The entire time Loco was gone my daughter looked for her. She looked under the bed, outside, in the bathroom, in the shower stall, and even in the basement. She called her, “Loco,whe awww uuuu?” She asked us, “Loco?” It was just heart breaking. I tried to explain to her that Loco was at the vets getting an operation. I tried to convey that everything was going to be OK and that Loco would be home in the morning. My endless talking would satisfy her for a while, but after some time had passed her search would resume.

It can be very frustrating communicating with a toddler at times. It’s like we are speaking two different languages and I am never certain that she understands what I am saying. This got me thinking about how difficult it must be for her to articulate her sense of loss. Loco was gone and she missed her. She was sad and she couldn’t really share that with anybody. Several months ago our dog Yoda-Booda was run over by our neighbor. She died, but we have plenty of home movies of her playing, rolling around on the floor, and chasing her own tail. To our daughter, Yoda-Booda just went outside and never came back. We will probably never know what Tiny-Small thought or felt because by the time she is able to express herself she probably won’t really remember enough to say anything about it. Now, when she sees Yoda-Booda in our home movies, she asks, “Booda?” I tell her that Booda died, but she has no concept of death. She just looks up at me with her big blue eyes and says, “Dies?” The whole time Loco was gone I feared that our daughter thought she was gone for good. I couldn’t bare to imagine the pain she was enduring silently and alone. She understood that dogs could leave and never come back because she had seen that happen. She didn’t quite grasp that Loco might be gone for only a day, but it was obvious she also couldn’t accept that she was gone for good.

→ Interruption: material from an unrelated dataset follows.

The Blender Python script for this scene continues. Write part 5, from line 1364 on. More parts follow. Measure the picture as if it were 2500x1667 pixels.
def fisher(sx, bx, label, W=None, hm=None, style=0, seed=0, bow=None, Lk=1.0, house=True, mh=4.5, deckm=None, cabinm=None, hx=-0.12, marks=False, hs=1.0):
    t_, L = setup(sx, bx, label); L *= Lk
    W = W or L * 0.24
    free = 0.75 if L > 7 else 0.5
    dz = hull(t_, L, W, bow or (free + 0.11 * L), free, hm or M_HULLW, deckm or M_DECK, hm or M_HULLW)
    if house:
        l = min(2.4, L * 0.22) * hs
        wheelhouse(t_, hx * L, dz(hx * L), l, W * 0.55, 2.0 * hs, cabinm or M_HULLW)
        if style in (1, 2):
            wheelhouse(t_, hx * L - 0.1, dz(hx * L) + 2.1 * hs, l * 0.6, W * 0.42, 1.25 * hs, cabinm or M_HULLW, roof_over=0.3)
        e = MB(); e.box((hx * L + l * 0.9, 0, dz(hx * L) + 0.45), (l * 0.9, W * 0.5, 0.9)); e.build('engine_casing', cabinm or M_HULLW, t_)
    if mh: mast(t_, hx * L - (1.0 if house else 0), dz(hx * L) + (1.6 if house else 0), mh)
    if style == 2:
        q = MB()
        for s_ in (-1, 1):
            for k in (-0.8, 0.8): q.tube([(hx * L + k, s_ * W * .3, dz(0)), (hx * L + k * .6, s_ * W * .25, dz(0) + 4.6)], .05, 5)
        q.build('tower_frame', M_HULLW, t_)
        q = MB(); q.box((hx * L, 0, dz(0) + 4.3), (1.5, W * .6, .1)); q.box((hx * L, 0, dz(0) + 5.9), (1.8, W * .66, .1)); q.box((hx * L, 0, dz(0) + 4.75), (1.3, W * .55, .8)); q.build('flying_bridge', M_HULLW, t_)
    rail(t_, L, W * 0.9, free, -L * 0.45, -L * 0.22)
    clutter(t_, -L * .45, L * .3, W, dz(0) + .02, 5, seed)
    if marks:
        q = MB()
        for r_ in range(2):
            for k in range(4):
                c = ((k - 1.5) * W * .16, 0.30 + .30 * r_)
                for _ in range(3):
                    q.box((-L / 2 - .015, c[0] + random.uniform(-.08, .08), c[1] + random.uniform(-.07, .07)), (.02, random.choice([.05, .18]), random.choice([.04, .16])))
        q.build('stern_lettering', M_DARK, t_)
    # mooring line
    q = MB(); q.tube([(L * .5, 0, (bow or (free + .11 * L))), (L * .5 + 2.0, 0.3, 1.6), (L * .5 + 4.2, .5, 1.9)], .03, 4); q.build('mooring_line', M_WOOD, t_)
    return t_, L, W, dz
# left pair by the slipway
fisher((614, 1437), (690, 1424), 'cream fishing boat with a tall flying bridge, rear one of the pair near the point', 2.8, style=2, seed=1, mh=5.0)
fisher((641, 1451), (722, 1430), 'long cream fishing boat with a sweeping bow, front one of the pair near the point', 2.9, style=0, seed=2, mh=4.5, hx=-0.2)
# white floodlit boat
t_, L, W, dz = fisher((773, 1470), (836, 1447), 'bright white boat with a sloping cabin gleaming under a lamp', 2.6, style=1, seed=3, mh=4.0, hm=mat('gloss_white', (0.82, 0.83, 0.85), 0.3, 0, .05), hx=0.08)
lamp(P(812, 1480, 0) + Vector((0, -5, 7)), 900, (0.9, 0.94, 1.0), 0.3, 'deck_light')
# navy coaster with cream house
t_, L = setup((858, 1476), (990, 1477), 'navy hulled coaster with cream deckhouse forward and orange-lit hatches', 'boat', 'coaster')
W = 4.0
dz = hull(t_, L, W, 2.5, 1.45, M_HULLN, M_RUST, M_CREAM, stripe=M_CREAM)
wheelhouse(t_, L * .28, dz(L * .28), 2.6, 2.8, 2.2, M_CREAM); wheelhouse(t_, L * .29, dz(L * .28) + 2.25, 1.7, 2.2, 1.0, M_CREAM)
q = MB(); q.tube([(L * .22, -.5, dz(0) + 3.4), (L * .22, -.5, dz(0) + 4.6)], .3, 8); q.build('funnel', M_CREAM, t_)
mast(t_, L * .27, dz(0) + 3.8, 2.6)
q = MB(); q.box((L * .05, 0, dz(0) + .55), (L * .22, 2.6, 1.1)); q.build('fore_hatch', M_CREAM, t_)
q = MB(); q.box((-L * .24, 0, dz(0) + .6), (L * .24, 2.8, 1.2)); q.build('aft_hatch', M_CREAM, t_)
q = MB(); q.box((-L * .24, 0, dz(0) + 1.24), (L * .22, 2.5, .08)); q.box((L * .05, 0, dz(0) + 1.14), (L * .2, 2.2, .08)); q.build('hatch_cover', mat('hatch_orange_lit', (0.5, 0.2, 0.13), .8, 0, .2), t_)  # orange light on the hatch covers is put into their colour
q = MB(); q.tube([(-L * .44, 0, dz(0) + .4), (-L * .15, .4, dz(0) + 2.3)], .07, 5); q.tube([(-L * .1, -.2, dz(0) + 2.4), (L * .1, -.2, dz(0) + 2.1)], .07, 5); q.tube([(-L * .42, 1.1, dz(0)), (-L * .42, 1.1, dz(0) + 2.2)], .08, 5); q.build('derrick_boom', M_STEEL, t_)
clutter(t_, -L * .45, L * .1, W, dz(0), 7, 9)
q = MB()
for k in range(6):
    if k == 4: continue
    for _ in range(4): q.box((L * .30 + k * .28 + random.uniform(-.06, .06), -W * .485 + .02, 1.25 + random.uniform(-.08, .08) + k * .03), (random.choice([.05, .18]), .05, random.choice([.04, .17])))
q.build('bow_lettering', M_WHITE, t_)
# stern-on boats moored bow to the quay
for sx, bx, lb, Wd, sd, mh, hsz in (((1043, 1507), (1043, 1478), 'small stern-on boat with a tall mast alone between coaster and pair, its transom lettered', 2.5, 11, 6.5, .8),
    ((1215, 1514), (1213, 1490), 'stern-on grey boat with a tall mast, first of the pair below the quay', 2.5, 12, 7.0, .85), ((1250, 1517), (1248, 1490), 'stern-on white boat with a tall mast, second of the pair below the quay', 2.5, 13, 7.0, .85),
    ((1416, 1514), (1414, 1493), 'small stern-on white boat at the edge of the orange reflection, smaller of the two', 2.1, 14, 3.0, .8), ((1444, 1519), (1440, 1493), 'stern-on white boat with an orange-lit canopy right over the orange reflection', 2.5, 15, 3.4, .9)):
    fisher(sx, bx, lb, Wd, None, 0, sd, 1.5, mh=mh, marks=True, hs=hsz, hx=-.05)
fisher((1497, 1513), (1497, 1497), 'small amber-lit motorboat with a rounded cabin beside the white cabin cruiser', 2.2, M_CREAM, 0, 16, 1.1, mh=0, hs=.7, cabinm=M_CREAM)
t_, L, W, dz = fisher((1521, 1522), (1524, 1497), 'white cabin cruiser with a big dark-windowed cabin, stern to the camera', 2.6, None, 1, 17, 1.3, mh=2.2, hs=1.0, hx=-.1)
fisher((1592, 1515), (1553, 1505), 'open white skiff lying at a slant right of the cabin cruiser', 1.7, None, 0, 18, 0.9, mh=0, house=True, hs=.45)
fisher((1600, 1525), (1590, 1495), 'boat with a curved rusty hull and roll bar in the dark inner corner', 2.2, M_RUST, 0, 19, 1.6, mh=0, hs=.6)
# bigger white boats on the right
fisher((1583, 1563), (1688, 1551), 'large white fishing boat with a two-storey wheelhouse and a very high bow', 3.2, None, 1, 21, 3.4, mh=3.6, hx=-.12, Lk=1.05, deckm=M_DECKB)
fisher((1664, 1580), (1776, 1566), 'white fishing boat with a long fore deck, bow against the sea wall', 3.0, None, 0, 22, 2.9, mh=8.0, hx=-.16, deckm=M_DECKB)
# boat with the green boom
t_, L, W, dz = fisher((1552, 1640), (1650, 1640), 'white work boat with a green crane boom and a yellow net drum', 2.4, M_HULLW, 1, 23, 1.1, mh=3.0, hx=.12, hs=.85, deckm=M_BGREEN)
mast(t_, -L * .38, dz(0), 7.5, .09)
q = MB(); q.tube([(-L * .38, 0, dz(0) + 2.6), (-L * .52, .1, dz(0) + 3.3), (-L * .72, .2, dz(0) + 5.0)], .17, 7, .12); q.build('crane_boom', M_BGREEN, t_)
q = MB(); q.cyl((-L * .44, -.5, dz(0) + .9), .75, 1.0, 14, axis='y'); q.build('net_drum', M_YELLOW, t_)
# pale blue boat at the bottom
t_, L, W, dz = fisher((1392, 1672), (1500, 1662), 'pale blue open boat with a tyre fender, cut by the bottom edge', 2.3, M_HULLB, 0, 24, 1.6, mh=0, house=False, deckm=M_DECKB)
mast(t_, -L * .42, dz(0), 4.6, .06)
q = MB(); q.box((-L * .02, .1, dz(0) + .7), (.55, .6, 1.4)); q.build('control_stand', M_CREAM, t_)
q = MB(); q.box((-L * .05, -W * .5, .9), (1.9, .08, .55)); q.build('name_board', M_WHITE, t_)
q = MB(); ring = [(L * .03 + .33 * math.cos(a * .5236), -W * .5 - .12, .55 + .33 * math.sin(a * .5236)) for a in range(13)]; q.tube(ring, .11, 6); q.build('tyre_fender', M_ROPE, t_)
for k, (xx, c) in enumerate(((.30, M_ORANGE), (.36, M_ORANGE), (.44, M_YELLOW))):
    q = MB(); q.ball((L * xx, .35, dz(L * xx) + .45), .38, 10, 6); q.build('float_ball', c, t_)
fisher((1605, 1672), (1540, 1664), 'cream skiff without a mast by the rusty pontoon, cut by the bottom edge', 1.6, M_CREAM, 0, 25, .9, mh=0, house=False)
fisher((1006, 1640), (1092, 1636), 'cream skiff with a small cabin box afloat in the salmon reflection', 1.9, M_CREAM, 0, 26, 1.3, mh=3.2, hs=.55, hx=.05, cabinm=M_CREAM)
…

The next morning was one of the happiest reunions I have witnessed in my lifetime. Loco-Lou-Lou came in the front door and ran straight to my daughter. My daughter was screaming “Loco-Loco-Loco!” and then she knelt down and threw her arms around her much missed and adored puppy and buried her face in her fur. She was beaming with happiness. For the rest of the day Loco and my daughter were stuck together like glue. It really is something to see the bond that can develop between a little girl and her dog. It’s a very special relationship and one I am so grateful my daughter gets to partake in. What a lucky little girl and a lucky little puppy. They get to experience true love at such an early age.